Sorry for the informality here, but was musing over the basic concepts around describing a set in real world usage: A finite set of explicitly named elements, this apple and that apple, nothing more straightforward. Then implicitly defined sets, like 'all pink rabbits' -- might be a finite set of rabbits, or maybe an infinite set including imaginary rabbits, but essentially you can rely on the fact you know it when you see it.
However, I was considering if you can't have sets where this 'know it when you see it' sort of property isn't true. For instance, how to think about a set of all 'good' people? I don't mean to get at the notion of people having different subjective definitions of 'good' -- Instead assume there is single definition of 'good' that can partition any group of people into good and not good provided total knowledge of how each person behaves in every given possible situation.
Based on the above understanding of inclusion, I'd think it's valid to define a set this way. But, it bothers me that it's impossible to determine whether a given element belongs to the set or not. We can only see how people will react in some finite subset of possible situations, but every situation or combination of situations is certainly some large infinity.

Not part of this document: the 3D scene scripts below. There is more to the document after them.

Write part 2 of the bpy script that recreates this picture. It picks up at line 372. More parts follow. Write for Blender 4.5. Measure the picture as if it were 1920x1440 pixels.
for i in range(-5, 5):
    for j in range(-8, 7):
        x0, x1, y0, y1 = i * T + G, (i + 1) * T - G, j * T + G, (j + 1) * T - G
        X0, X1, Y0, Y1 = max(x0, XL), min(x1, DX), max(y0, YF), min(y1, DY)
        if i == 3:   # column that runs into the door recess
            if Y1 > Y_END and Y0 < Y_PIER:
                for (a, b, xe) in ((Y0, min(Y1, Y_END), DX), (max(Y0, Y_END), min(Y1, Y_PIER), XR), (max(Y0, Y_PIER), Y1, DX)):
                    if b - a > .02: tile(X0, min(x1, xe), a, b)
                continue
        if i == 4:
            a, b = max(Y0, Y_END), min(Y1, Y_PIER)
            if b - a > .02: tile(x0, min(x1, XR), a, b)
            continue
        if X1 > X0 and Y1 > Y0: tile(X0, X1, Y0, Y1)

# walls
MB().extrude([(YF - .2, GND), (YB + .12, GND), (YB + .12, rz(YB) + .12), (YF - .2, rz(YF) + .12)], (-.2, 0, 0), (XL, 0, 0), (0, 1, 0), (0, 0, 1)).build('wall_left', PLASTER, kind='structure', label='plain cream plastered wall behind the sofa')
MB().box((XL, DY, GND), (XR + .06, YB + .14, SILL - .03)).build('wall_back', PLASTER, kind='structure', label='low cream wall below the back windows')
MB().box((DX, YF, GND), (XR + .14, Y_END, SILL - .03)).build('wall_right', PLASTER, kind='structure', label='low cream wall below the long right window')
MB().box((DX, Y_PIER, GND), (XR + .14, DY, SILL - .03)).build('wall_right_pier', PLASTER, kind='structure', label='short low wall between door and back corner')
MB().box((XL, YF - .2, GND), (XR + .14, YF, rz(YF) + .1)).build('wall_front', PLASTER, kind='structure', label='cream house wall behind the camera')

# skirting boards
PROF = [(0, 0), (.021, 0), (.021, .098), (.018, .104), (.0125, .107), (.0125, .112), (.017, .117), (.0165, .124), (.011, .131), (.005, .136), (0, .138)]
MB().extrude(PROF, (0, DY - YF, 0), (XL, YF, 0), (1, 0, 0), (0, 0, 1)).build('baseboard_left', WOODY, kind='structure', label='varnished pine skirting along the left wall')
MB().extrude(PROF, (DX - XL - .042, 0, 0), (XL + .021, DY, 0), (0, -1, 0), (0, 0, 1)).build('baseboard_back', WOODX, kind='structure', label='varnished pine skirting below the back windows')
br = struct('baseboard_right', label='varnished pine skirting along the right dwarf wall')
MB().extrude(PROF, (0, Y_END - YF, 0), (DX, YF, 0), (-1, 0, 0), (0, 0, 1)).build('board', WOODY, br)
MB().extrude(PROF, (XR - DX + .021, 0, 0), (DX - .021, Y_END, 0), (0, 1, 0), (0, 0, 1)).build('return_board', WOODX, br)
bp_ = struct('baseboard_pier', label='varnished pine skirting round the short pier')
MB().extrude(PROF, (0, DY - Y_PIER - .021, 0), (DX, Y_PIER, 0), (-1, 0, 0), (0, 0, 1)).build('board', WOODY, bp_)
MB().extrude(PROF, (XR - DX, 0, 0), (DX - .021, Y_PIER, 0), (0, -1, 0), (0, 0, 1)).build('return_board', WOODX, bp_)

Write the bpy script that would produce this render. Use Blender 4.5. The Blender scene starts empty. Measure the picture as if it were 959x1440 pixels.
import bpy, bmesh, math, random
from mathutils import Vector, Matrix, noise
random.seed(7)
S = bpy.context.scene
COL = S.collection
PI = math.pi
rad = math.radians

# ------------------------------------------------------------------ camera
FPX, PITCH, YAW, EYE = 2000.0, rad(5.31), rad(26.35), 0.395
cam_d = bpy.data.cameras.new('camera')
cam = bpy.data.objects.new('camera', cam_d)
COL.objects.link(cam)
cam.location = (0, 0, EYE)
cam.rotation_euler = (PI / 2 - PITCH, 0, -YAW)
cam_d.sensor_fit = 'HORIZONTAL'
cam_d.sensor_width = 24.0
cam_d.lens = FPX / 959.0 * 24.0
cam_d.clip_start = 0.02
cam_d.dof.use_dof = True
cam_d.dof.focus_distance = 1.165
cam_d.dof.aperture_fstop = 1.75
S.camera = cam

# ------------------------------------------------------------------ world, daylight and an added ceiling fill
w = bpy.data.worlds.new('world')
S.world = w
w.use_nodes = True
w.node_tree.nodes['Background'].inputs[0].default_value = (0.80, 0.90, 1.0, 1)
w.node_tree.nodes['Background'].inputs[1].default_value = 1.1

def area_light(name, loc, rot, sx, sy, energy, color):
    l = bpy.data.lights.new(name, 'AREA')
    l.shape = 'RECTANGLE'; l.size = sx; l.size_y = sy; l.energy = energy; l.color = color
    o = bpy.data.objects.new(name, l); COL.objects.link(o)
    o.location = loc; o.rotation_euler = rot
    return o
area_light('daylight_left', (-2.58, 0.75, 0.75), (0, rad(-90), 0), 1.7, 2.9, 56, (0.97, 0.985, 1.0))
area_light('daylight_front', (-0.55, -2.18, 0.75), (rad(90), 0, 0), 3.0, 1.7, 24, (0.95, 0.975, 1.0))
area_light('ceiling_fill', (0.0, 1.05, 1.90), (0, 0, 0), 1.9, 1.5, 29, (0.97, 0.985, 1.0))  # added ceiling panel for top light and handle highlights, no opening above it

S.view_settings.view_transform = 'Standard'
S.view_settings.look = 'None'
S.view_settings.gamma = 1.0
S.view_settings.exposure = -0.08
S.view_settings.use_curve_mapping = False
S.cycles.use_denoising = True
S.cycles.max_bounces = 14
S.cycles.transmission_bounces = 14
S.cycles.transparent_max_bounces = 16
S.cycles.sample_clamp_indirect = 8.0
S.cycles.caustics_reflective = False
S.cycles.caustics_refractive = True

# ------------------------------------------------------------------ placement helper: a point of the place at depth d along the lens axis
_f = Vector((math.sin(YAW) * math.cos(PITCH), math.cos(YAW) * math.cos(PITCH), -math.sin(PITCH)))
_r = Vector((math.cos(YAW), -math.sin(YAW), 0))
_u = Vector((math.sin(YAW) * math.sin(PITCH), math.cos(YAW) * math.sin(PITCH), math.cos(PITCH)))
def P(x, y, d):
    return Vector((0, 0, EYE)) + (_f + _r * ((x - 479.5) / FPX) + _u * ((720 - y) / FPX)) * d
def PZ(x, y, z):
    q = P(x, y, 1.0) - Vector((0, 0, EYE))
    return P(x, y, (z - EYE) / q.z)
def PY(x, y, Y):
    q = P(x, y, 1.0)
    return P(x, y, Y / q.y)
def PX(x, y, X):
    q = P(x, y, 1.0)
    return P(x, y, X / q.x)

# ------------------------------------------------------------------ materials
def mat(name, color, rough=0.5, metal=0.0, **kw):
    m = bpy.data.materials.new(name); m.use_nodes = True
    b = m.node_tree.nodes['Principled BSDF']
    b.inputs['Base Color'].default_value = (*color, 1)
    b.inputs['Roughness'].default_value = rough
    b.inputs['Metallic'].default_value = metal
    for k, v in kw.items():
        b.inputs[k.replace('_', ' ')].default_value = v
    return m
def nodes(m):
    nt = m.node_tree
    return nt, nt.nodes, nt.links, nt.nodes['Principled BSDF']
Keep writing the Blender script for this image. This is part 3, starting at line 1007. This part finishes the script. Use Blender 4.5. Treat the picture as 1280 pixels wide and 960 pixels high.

Instead there's an intuitive probabilistic notion based on the observable information -- Well, he walked that old lady across the street, looks normal, has friends, spoke about other people in a fair way, he is very probably a 'good' person. You still can't be certain he isn't a 'serial killer next door', because you never observed the relevant circumstances.
At this point should I just chuck out any notion of a set since it's a probabilistic inclusion operator instead of a concrete one? Would it be better to think of this in statistical terms with infinite dimensionality? Anyway, apologies if this comes off as the unmathematical rambling of some crank.
Your problem has nothing to do with "the notion of a set". It's just that you don't have an algorithm to determine whether a particular individual is a member of a certain set. This is a not uncommon situation, whether in the real world or in the world of mathematics. In mathematics, the situation can be worse: most sets of integers have no description at all.